ROSS BROWN, the former boss of the 120-year-old winery Brown Brothers, has attacked the nation's leading retailers for flooding their stores with private-label wines, that he said were hollow, copycats and masquerading as real brands.

Speaking as the chairman of Australia's First Families of Wine, a grouping of 12 eminent family-owned wineries, Mr Brown said liquor outlets were crowding out quality Australian wines with private-label offerings.

At a First Families function this week, Mr Brown was reported to have said the retailers - he is understood not to have named Woolworth's and Coles directly - were buying up surplus wine and then placing a label on it to suggest to shoppers a wine of higher value.
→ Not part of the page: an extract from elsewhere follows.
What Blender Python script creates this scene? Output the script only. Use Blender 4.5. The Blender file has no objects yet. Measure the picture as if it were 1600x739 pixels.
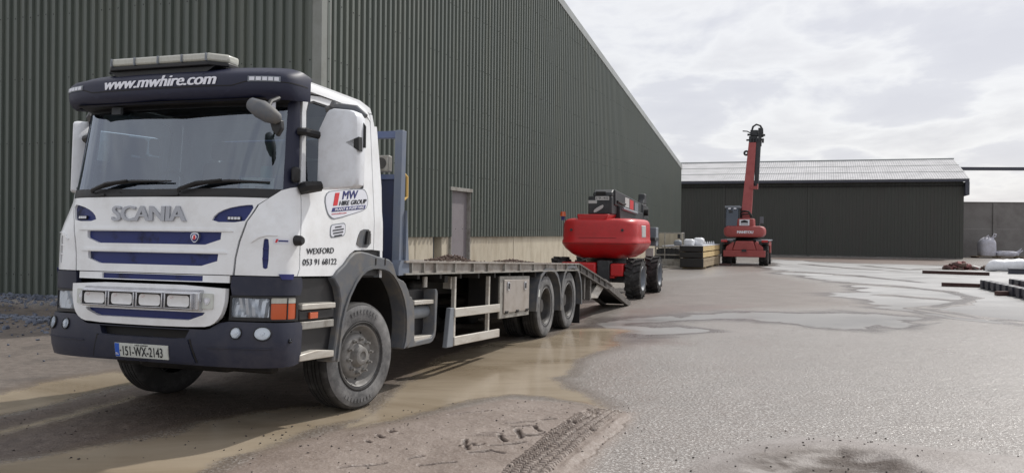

He told BusinessDay yesterday that some people thought wine labels invented overnight were brands.

''I call them hollow logs, because they masquerade as brands but in fact they are just a label which has none of these values that traditional family wine companies bring to the market,'' Mr Brown said.

He said there was a threat of crowding out wine companies that had made wines interesting and of value. If private labels were allowed to dominate, traditional wine companies would be disenfranchised, threatening the industry's future.

''There is nothing new or different coming out of that [private label] wine space, it's all wines that have been developed by the serious wine producers and then copied,'' Mr Brown said.

Both supermarket giants have developed a portfolio of popular and cheap private-label wines, with the category one of the fastest growing alcohol segments for the nation's biggest retailer, Woolworth's. Many of these wines have also won awards at shows.

Woolworth's has said the group, which owns Dan Murphy's, carried 6130 domestic wines, of which only 225 were private-label wines - less than 4 per cent. A Woolworth's spokeswoman said Dan Murphy's was the biggest buyer of Australian wine in the world and had the largest range of Australian wine in the world.

''We work hard to champion quality local producers, both large and small. Exclusive brands make up a small proportion of our offer and exist to provide a point of difference versus competitors and additional value for consumers. They are produced by winemakers in exactly the same way as any other brand,'' she said.

A spokesman for Coles said the number of private-label wines in their stores had remained ''broadly stable'' over the past two years.

''As with our supermarket private-label offer, our customers will decide what products they want to see on our shelves. Most private-label wine is sold in the entry-level category, where customers are less concerned about brand names and more focused on value.''

He said Coles was committed to ensuring customers could buy recognised wine brands as well as choose from a range of value-driven private-label wines.